Summary
- Smals has selected Google Cloud as its primary public cloud provider for Belgian public institutions, adding hyperscale services to its existing on-premise and government cloud estate.
- The agreement is framed around hybrid control, portability, European sovereignty requirements, and AI access rather than a full migration to one external platform.
- The deal reflects how public-sector cloud adoption in Europe is moving from sovereignty rhetoric into complex operating models across procurement, governance, and service delivery.
Smals, the shared IT organisation serving more than 300 Belgian public institutions, has selected Google Cloud as its primary public cloud provider, adding hyperscale infrastructure to a public-sector technology estate that already spans on-premise systems, private cloud, and Belgium’s governmental community cloud.
The agreement gives Smals members access to Google Cloud services, including AI models, agentic platforms, data tools, security services, and other cloud capabilities. SoftwareOne was awarded the contract in partnership with Google Cloud after an evaluation process under GÉANT’s OCRE24 framework, a procurement route used by European research and education organisations for cloud services.
Smals is not presenting the deal as a wholesale transfer of Belgian public administration to one external platform. Its architecture remains hybrid, with Google Cloud becoming an additional pillar alongside existing infrastructure. That distinction carries weight in public-sector technology, where workloads range from routine digital services to sensitive systems linked to healthcare, social security, identity, and citizen administration.
Operational control sits at the centre of the model. Smals says it will manage environments hosted on Google Cloud in a way that remains consistent with its on-premise operations, while every architecture deployed in public cloud must follow the European Commission’s Cloud Sovereignty Framework and the Belgian Federal Taskforce Cloud’s workload policy. Portability requirements are also built into the arrangement, giving public institutions a way to manage vendor dependence and preserve technical flexibility over time.

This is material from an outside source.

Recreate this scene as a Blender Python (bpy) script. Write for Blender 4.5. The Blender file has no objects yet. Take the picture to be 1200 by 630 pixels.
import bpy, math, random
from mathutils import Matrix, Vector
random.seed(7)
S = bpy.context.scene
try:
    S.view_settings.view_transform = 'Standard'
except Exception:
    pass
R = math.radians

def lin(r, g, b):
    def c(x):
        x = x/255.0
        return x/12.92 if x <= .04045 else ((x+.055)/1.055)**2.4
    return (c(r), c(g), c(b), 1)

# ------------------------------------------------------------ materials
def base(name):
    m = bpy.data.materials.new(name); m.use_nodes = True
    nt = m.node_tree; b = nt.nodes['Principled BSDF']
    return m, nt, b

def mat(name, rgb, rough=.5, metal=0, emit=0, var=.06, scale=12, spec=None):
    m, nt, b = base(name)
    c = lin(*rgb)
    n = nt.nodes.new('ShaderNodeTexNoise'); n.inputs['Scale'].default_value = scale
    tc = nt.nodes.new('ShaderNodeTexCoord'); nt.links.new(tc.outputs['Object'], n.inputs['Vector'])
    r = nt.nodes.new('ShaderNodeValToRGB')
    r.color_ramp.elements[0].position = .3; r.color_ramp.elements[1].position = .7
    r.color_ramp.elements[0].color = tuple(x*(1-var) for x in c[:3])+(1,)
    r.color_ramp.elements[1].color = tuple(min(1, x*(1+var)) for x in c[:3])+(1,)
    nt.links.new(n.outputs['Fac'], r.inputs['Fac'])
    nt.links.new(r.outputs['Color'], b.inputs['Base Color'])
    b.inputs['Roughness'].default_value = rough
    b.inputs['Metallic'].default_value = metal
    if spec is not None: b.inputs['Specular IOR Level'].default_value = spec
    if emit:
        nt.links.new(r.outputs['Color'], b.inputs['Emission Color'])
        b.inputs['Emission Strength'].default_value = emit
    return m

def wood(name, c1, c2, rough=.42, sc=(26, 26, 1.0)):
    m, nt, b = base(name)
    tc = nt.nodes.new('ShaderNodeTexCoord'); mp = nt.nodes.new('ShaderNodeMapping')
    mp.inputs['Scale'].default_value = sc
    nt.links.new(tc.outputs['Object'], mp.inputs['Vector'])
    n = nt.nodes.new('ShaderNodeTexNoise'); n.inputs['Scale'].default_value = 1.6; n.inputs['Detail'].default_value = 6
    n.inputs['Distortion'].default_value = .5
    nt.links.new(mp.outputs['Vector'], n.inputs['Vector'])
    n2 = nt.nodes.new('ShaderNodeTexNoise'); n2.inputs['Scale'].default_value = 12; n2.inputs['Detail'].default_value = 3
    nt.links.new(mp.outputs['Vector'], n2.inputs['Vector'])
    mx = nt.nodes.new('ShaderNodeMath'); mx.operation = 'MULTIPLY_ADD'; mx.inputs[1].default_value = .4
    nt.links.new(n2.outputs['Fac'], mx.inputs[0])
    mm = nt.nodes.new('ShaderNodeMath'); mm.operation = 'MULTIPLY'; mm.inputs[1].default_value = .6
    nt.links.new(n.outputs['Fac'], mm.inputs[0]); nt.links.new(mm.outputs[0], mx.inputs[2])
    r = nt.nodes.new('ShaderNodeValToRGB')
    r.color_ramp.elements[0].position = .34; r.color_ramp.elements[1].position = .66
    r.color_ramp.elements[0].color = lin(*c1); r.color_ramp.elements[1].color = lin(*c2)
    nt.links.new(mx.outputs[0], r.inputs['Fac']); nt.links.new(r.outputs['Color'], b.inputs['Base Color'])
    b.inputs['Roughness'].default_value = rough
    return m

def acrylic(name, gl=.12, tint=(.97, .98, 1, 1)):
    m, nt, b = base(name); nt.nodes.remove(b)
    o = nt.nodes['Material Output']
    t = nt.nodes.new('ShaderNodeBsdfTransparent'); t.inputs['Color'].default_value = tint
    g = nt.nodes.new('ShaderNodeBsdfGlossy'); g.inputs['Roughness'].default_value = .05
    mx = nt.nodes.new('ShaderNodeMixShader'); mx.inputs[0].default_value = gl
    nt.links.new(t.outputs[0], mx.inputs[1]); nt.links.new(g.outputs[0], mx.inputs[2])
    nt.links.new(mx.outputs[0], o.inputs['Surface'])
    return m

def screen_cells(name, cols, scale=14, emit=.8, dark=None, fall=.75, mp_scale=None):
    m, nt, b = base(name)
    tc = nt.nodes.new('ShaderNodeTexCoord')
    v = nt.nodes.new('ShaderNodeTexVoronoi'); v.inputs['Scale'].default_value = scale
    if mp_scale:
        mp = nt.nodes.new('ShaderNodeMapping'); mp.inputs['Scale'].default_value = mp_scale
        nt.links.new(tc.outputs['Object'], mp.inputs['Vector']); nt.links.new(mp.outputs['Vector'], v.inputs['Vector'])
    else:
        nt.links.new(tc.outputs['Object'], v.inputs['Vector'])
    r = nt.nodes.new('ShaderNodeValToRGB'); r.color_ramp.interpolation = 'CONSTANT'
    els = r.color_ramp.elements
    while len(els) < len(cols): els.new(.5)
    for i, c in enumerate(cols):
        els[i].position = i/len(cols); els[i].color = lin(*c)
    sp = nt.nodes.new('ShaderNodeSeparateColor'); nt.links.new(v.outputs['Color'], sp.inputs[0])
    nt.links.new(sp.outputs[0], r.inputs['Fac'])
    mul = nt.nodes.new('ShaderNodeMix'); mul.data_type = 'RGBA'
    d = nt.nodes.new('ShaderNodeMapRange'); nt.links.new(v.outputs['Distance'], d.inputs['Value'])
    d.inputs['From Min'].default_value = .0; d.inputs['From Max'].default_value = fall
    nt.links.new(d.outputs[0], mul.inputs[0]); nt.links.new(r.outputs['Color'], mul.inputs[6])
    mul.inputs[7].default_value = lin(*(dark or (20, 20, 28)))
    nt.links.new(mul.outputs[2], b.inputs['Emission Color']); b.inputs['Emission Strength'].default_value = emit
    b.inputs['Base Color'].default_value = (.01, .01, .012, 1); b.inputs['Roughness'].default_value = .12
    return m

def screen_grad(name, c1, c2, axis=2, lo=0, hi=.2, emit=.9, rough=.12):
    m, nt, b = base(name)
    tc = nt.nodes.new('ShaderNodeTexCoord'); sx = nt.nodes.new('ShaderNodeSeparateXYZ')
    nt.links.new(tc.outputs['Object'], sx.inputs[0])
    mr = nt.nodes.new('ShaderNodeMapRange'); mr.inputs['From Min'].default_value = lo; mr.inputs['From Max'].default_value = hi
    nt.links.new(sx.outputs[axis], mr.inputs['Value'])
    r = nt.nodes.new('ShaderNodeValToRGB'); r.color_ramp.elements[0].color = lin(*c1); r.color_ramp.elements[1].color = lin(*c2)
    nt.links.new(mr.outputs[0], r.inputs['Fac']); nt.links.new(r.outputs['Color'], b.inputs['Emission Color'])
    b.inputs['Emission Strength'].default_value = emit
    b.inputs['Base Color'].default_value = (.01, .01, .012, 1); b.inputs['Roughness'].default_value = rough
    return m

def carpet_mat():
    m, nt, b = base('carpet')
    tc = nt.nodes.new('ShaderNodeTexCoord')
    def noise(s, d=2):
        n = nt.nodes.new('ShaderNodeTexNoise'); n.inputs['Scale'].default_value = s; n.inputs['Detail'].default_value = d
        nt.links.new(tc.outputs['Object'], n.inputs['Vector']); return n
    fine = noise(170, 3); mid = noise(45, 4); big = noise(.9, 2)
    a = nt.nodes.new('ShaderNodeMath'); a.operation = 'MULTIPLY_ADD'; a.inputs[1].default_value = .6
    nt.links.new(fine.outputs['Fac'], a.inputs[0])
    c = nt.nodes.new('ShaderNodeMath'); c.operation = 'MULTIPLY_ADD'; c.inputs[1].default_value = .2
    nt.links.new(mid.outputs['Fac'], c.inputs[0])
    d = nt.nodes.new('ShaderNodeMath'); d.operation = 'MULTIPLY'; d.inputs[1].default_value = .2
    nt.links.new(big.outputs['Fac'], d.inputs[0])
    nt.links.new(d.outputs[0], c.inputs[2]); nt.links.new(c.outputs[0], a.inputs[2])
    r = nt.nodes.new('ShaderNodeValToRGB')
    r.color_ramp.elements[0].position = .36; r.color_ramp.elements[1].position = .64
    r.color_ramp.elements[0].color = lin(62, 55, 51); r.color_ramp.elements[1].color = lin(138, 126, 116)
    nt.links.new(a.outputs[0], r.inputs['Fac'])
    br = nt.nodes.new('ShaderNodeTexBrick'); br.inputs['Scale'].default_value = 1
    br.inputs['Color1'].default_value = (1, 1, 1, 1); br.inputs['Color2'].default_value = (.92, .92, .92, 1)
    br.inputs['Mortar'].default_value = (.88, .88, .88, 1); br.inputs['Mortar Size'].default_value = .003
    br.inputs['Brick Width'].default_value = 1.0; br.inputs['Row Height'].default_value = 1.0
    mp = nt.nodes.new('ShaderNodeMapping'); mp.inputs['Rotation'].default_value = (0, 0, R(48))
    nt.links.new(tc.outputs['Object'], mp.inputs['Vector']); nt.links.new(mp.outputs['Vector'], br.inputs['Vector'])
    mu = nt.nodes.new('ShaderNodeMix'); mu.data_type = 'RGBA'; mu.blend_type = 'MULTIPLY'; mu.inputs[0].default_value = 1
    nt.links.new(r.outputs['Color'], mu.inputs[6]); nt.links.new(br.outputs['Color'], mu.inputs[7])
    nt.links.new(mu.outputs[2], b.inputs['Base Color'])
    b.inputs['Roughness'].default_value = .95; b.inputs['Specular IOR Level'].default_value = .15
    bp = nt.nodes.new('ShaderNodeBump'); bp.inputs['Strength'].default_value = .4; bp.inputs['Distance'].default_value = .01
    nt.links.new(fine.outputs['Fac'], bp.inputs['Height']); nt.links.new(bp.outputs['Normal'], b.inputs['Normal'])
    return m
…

Those requirements point to the practical compromise now shaping European government cloud adoption. Public authorities want access to the scale, managed services, and AI capability of global cloud providers, but they also need to satisfy domestic expectations around sovereignty, auditability, security, reversibility, and public accountability. In practice, the outcome is rarely a clean choice between sovereign infrastructure and public cloud. It is a layered operating model in which agencies decide which workloads can sit where, under which controls, and with what exit options.
Belgium is a useful test case because Smals operates close to sensitive public functions. The organisation has long supported social security and healthcare institutions, where cloud procurement cannot be treated as ordinary enterprise IT buying. Identity systems, benefit administration, health data, and citizen-facing digital services create a different risk profile from office productivity software or general-purpose hosting.
The agreement also brings AI into the middle of the public cloud debate. Governments are under pressure to improve service delivery and administrative productivity, but most departments do not have the infrastructure, skills, or purchasing flexibility to build every capability in-house. Access to established AI platforms can speed experimentation and deployment, although it also raises harder questions over data access, model governance, supplier concentration, and the ability of public authorities to understand automated systems used in service delivery.
Smals and Belgian public social security institutions have launched a Cloud Computing Center of Excellence to support the transition. That may prove more important than the supplier headline. Public-sector cloud programmes often fail less through lack of technology than through weak operating models, inconsistent architecture, fragmented purchasing, and limited provider-management discipline. Shared standards, workload classification, and reusable governance templates can decide whether cloud becomes infrastructure or merely another layer of outsourcing.
European public cloud strategy is now being tested through implementation rather than speeches. Belgium’s decision gives public institutions access to hyperscale AI and cloud services, but the arrangement will be judged by workload governance, portability, security assurance, cost control, and the capacity of public bodies to manage a hybrid estate. The supplier is visible; the harder work sits in the operating model around it.